Comments

  • Kant's Notions of Space and Time
    Sorry I didn't make my point clear. I mean that every property of representation(including spatial and temporal) which we attribute to things are properties that we represent them as having, not properties that they have. Not that the spatial and temporal property can apply to other properties. It is generalization for Kant's idealism, which is called by some philosophers representation idealism.

    Can't "what" the entity is, its nature, its meaning, be considered a non-spatial and non-temporal authoctinous property of the entity?charles ferraro

    And this is exactly thing-in-itself in Kant, which have no spatial, temporal and other properties, or at least we human can not get knowledge of.
  • Kant's Notions of Space and Time
    Generally speaking, for Kant the temporal and spatial properties which we attribute to things are properties that we represent them as having, not properties that they have.

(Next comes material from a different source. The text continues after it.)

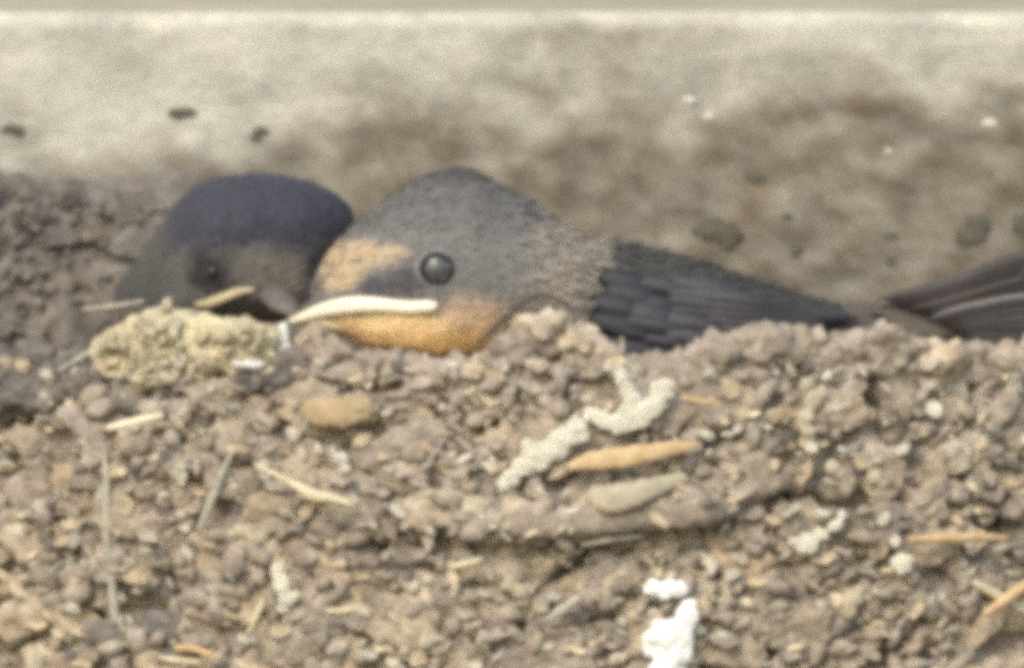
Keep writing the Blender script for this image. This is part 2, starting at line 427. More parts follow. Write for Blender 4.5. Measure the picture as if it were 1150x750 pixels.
# crumbs over the whole front
for nm, mt, cnt2, lo, hi in (('mud_crumbs', M_shell, 480, 5, 17), ('tan_crumbs', M_mud_tan, 300, 5, 15), ('dark_crumbs', M_mud_dark, 150, 2.5, 7), ('pale_grit', M_pale, 420, 2, 7)):
    pts = []
    for k in range(cnt2):
        px, py = rng.uniform(-60, 1220), rng.uniform(400, 800)
        if nm == 'tan_crumbs': py = 800 - min(390, abs(rng.normal(0, 150)))
        if in_hollow(px, py, .8): continue
        r = lo + (hi - lo) * rng.random() ** 2
        pts.append((P(px, py, outer_depth(px, py) - rng.uniform(-2, 9)), r * rng.uniform(1, 1.8), r * .33, r * rng.uniform(.6, 1)))
    joined_lumps(nm, pts, 1, mt, nest)
pts = [(P(rng.uniform(-120, 230), rng.uniform(215, 430), WALL_Y - 108 + rng.uniform(-6, 8)), *(rng.uniform(3, 8, 3))) for k in range(260)]
joined_lumps('dark_crumbs', pts, 1, M_mud_dark, mudback)

# flat angular flakes and plant scraps pressed into the mud
def flakes(name, mat, n_, lo, hi, lift):
    VV = []; FF = []
    for k in range(n_):
        px, py = rng.uniform(-60, 1220), rng.uniform(405, 800)
        if in_hollow(px, py, .8): continue
        c = P(px, py, outer_depth(px, py) - rng.uniform(2, lift)); L = rng.uniform(lo, hi); W = L * rng.uniform(.25, .75)
        q = Vector(rng.normal(0, 1, 3)).normalized() * .34 + Vector((0, -1, .12)); q = q.normalized().to_track_quat('Z', 'Y')
        a0 = rng.normal(0, .6) ; m = rng.integers(5, 8); b0 = len(VV); top_ = []
        for j in range(m):
            a = 2 * math.pi * j / m + rng.uniform(-.3, .3); top_.append(Vector((math.cos(a) * L * rng.uniform(.6, 1), math.sin(a) * W * rng.uniform(.6, 1), rng.uniform(-.12, .12) * L)))
        rot = Matrix.Rotation(a0, 3, 'Y')
        for z_ in (1.2, -1.8):
            for t in top_: VV.append(c + rot @ (q @ ((t + Vector((0, 0, z_))) * U)))
        FF.append(tuple(b0 + j for j in range(m))); FF.append(tuple(b0 + m + j for j in range(m - 1, -1, -1)))
        for j in range(m): FF.append((b0 + j, b0 + m + j, b0 + m + (j + 1) % m, b0 + (j + 1) % m))
    o = link(name, mesh(name, VV, FF), mat, nest, smooth=False); tag(o, kind='stuff')
flakes('mud_flakes', M_shell, 520, 8, 22, 9)
flakes('tan_flakes', M_mud_tan, 300, 6, 20, 10)
flakes('dark_flakes', M_mud_dark, 110, 6, 15, 8)
flakes('pale_flakes', M_pale, 300, 5, 16, 11)

# pale lining that spills over the rim under the left bird
lining = [(125, 392, 20), (150, 378, 22), (178, 366, 22), (205, 368, 22), (235, 374, 22), (262, 378, 22), (290, 382, 18), (140, 410, 20), (170, 398, 24), (200, 390, 24),
          (232, 392, 26), (262, 396, 22), (292, 398, 16), (165, 424, 18), (195, 418, 20), (225, 416, 18), (120, 415, 14)]
for (px, py, r) in lining:
    pellet(px, py, outer_depth(px, 420) + 10, r * 1.25, r * .95, r * .5, 'l', 'lining_tuft')
pts = []
for k in range(70):
    a, b2, r = random.choice(lining); px, py = a + rng.normal(0, 13), b2 + rng.normal(0, 11)
    pts.append((P(px, py, outer_depth(px, 420) - 6 + rng.uniform(-10, 8)), rng.uniform(4, 12), 3, rng.uniform(3, 7)))
joined_lumps('lining_fluff', pts, 1, M_lining, nest)

# fine fibres mixed into the mud
def tube_data(pts, radii, n=7, flat_=1.0, jitter=0.0):
    """pts: list of Vector; radii in tenths of mm"""
    V = []; F = []
    for i, p in enumerate(pts):
        t = (pts[min(i + 1, len(pts) - 1)] - pts[max(i - 1, 0)]).normalized()
        a = t.cross(Vector((0, 1, 0)));  a = a.normalized() if a.length > 1e-6 else Vector((1, 0, 0))
        bb = t.cross(a).normalized()
        for k in range(n):
            th = 2 * math.pi * k / n
            j = 1 + jitter * noise.noise(p * 9000 + Vector((k * 3.1, 0, 0)))
            V.append(p + (a * math.cos(th) + bb * math.sin(th) * flat_) * radii[i] * U * j)
    m_ = len(pts)
    for i in range(m_ - 1):
        for k in range(n):
            F.append((i * n + k, i * n + (k + 1) % n, (i + 1) * n + (k + 1) % n, (i + 1) * n + k))
    F.append(tuple(range(n - 1, -1, -1))); F.append(tuple((m_ - 1) * n + k for k in range(n)))
    return V, F
def path(pts, n):
    a = cr(pts, n); return [P(*q[:3]) for q in a], a[:, 3]
VV = []; FF = []
for k in range(90):
    px, py = rng.uniform(-20, 1180), rng.uniform(420, 770); L = rng.uniform(10, 34); a = rng.normal(0, 0.7)
    d = outer_depth(px, py) - rng.uniform(10, 24); r = rng.uniform(.8, 1.9)
    q = [P(px + L * u * math.cos(a), py + L * u * math.sin(a) + 3 * math.sin(u * 3 + k), d - 4 * math.sin(u * 3)) for u in (0, .33, .66, 1)]
    v_, f_ = tube_data(q, [r * .6, r, r, r * .5], 4)
    FF += [tuple(i + len(VV) for i in f) for f in f_]; VV += v_
o = link('plant_fibres', mesh('plant_fibres', VV, FF), M_straw_grey, nest); tag(o, kind='stuff')

# ---------------------------------------------------------------- straws, chips, droppings lying on the nest front
def strip(name, label, cat, rows, mat, n=14, sides=8, flat_=0.55, jitter=0.15, group=None, lift=16):
    rows = [(x, y, outer_depth(x, y) - lift + (dz if dz else 0), r) for (x, y, dz, r) in rows]
    pts, rad = path(rows, n)
    v_, f_ = tube_data(pts, rad, sides, flat_, jitter)
    o = link(name, mesh(name, v_, f_), mat)
    # origin at the middle of the strand
    c = pts[len(pts) // 2]; o.data.transform(Matrix.Translation(-c)); o.location = c
    return tag(o, label, cat, group)
ST = 'loose straws caught in the nest front'
strip('straw', 'short bright cream straw lying below the left bird', 'straw', [(120, 481, 0, 3.2), (140, 476, -3, 4.6), (165, 470, -3, 4.4), (184, 466, 0, 2.8)], M_straw_bright, group=ST, lift=40)
s = strip('straw', 'long pale grey straw forked at its lower right end', 'straw', [(286, 521, 0, 2), (310, 533, -3, 3.5), (335, 546, -4, 5), (352, 556, -5, 8), (375, 560, -4, 5), (400, 567, 0, 3)], M_straw, group=ST, lift=36)
strip('straw', 'thin cream straw sliver just under the forked straw', 'straw', [(358, 571, 0, 2), (378, 571, -2, 3), (396, 575, 0, 1.8)], M_straw, group=ST, lift=26)
strip('straw', 'lowest of two tan straws at the bottom edge left of centre', 'straw', [(178, 738, 0, 2.2), (200, 741, -2, 4), (226, 743, 0, 2.6)], M_straw, group=ST, lift=26)
strip('straw', 'bent tan straw touching the one at the bottom edge', 'straw', [(196, 727, 0, 3), (218, 728, -2, 4), (235, 734, -2, 3.5), (247, 740, 0, 2)], M_straw_tan, group=ST, lift=28)
strip('straw', 'short steep cream straw left of the white streak dropping', 'straw', [(278, 712, 0, 2.4), (288, 692, -2, 4), (296, 670, 0, 2.6)], M_straw, group=ST, lift=26)
strip('straw', 'upright faded straw running down the left part of the nest', 'straw', [(116, 500, 4, 2.5), (120, 545, 0, 4), (119, 600, 0, 5), (124, 640, 3, 4), (128, 680, 0, 6), (129, 700, 4, 2)], M_straw_grey, n=24, group=ST, lift=10)
strip('straw', 'long orange tan straw in the right part of the nest front', 'straw', [(1022, 605, 0, 2.5), (1060, 604, -3, 5), (1100, 603, -3, 5), (1134, 604, 0, 2.5)], M_straw_tan, group=ST, lift=28)
strip('straw', 'thin grey straw below the dark mud ridge', 'straw', [(652, 612, 0, 2), (690, 605, -2, 3), (724, 601, 0, 2)], M_straw_grey, group=ST, lift=24)
strip('straw', 'small cream straw stub left of the dark mud ridge', 'straw', [(505, 637, 0, 2.5), (525, 632, -2, 4), (542, 627, 0, 2.5)], M_straw, group=ST, lift=26)
strip('straw', 'slanting cream stub above the bottom centre', 'straw', [(612, 697, 0, 3), (632, 684, -2, 6), (652, 668, 0, 3.5)], M_straw_grey, group=ST, lift=26)
strip('straw', 'tiny flat straw right of the white streak dropping', 'straw', [(366, 686, 0, 2), (385, 685, -2, 3.5), (404, 683, 0, 2)], M_straw, group=ST, lift=26)
strip('straw', 'thin straw sticking out level over the dark mud left of the birds', 'straw', [(92, 347, -40, 1.5), (125, 344, -46, 2.5), (162, 338, -50, 1.5)], M_straw_grey, group=ST, lift=-150)
strip('straw', 'thin pale stalk slanting off the left end of the lining', 'straw', [(66, 416, 0, 1.6), (90, 402, -10, 3), (116, 386, -10, 2.2)], M_straw_grey, group=ST, lift=30)
strip('straw', 'slanting yellow straw of the crossed pair at the right edge', 'straw', [(1092, 652, 0, 3), (1120, 668, -3, 6), (1150, 684, -2, 6), (1170, 692, 0, 4)], M_straw, group=ST, lift=26)
strip('straw', 'tan straw crossing over another at the right edge', 'straw', [(1104, 690, 0, 3), (1128, 674, -6, 6), (1150, 658, -6, 6), (1170, 648, 0, 4)], M_straw_tan, group=ST, lift=32)
strip('straw', 'thin upright fibre at the right bird shoulder on the rim', 'straw', [(697, 408, 0, 1.5), (699, 392, -4, 2.5), (698, 378, 0, 1.4)], M_straw_grey, group=ST, lift=4)
strip('straw', 'faint slanting straw in the middle left of the nest', 'straw', [(222, 600, 4, 3), (238, 560, 0, 5), (250, 530, 2, 4), (262, 505, 4, 2)], M_straw_grey, group=ST, lift=20)
strip('straw', 'short reddish straw above the right end of the bark sliver', 'straw', [(765, 446, 0, 2), (790, 451, -2, 3), (812, 452, 0, 1.5)], M_straw_tan, group=ST, lift=24)

M_shadow_line = simple('dark_shadow_line', (0.07, 0.06, 0.05), (0.14, 0.12, 0.10), 0.9)  # added dark strip, stands in for the shaded gap behind the cheek
strip('shadow_line', 'added thin dark strip for the shadow line arching behind the orange cheek', 'shadow', [(536, 386, 0, 2), (560, 363, 0, 3.2), (584, 341, 0, 3.6), (606, 331, 0, 3.4), (630, 338, 0, 3), (646, 354, 0, 1.8)], M_shadow_line, n=24, lift=20)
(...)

The doctrine extends to every property. We human are equipped with the Forms that organize the objects in our experience/representation temporally and spatially.
    However, it is controversial whether Kant treats space and time identically, concerning the property of representation itself. Kant explicits that space-order of representations is a property that the mind merely represents representations as having, not one that they actually have. However, representations appear to have temporal position and order themselves. Thus many reading of Kant has argued that Kant concedes to reality of the temporal property of representations — while temporal property of the objects in representations is given by human's mind, the representations/experience itself have metaphysically real temporal property.
    The debate is reviewed by Andrew Brook in his Kant and Time-order Idealism. It's a good essay.
  • What is the Nature of Intuition? How reliable is it?
    Ratiocination is the intellectual operation which consists of composition or synthesis, and decomposition or analysis. It is the operation of the discursive mind which puts things together and pulls things apart. All formal systems of reasoning and logic are meant as aids to ratiocination, and in our world today ratiocination is by far the dominant intellectual act. It is so dominant that when folks like BonJour reference intellection ('intuition') our culture tends to balk!Leontiskos

    I appreciate your dichotomy. But after all what exactly is intellection, after removing all inference reasoning (inductive,deductive,abductive)? It seems to me nothing left but definition of notion and reference of object. e.g
    Bachelor is unmarried.
    This is a table. (poiting at the table)

    In other word, intellection is some sentence that I understand immediate when I get the meaning of each composition of them —— meaning of 'bachelor', 'unmarried' 'table'. In your terminology 'presupposed term and concept'.
    I am skeptical this notion would be what BouJour and other foundamentalists (for example George Bealer) propose as a foundation for knowledge(take it as justified beliefs). For one thing, the truthness of such propositions seems too trivial to be a souce of evidence. The proposition 'bachelor is married .' despite its trueness takes me to no further belief. Additionally, it is true that the fact that even such proposition can be fallible does not follow that it cannot be the source of justification, but it obviously does not grant any positive epistomolocial status, right? So maybe in case ratiocination is available it should be prefered and we should be more careful when intellection is applied.

    Anyway thanks again for your explaining the notions of ratiocination and intellection. And I am quite curious the history of these notions in philosophical discourse, since I have rarely encountered them in readings. Have a good day!
  • What is the Nature of Intuition? How reliable is it?
    Intuition does not provide justification, it identifies knowledge that needs to be justified, brings it to our attention. If it's something not important, not much justification is needed. As I've noted in previous posts, reason does not generate ideas, it tests them.T Clark

    Thank you! It is insightful to consider it as a pinpoint to the knowledge you need.
  • What is the Nature of Intuition? How reliable is it?

    “In any case, I'm with Bonjour. I take it that he's arguing for a rationalist view which accepts that there are necessary truths.”

    I am with the rationalists too. I feel cynical standing on the relativism side. But building the foundation of justification on intuition, which as discussed by Darkneos,Philosophim and other users is derived from knowledge, seems question-begging.
    That is the reason why I thought the notion of intuition should be elaborated, mainly in epistemology discussion.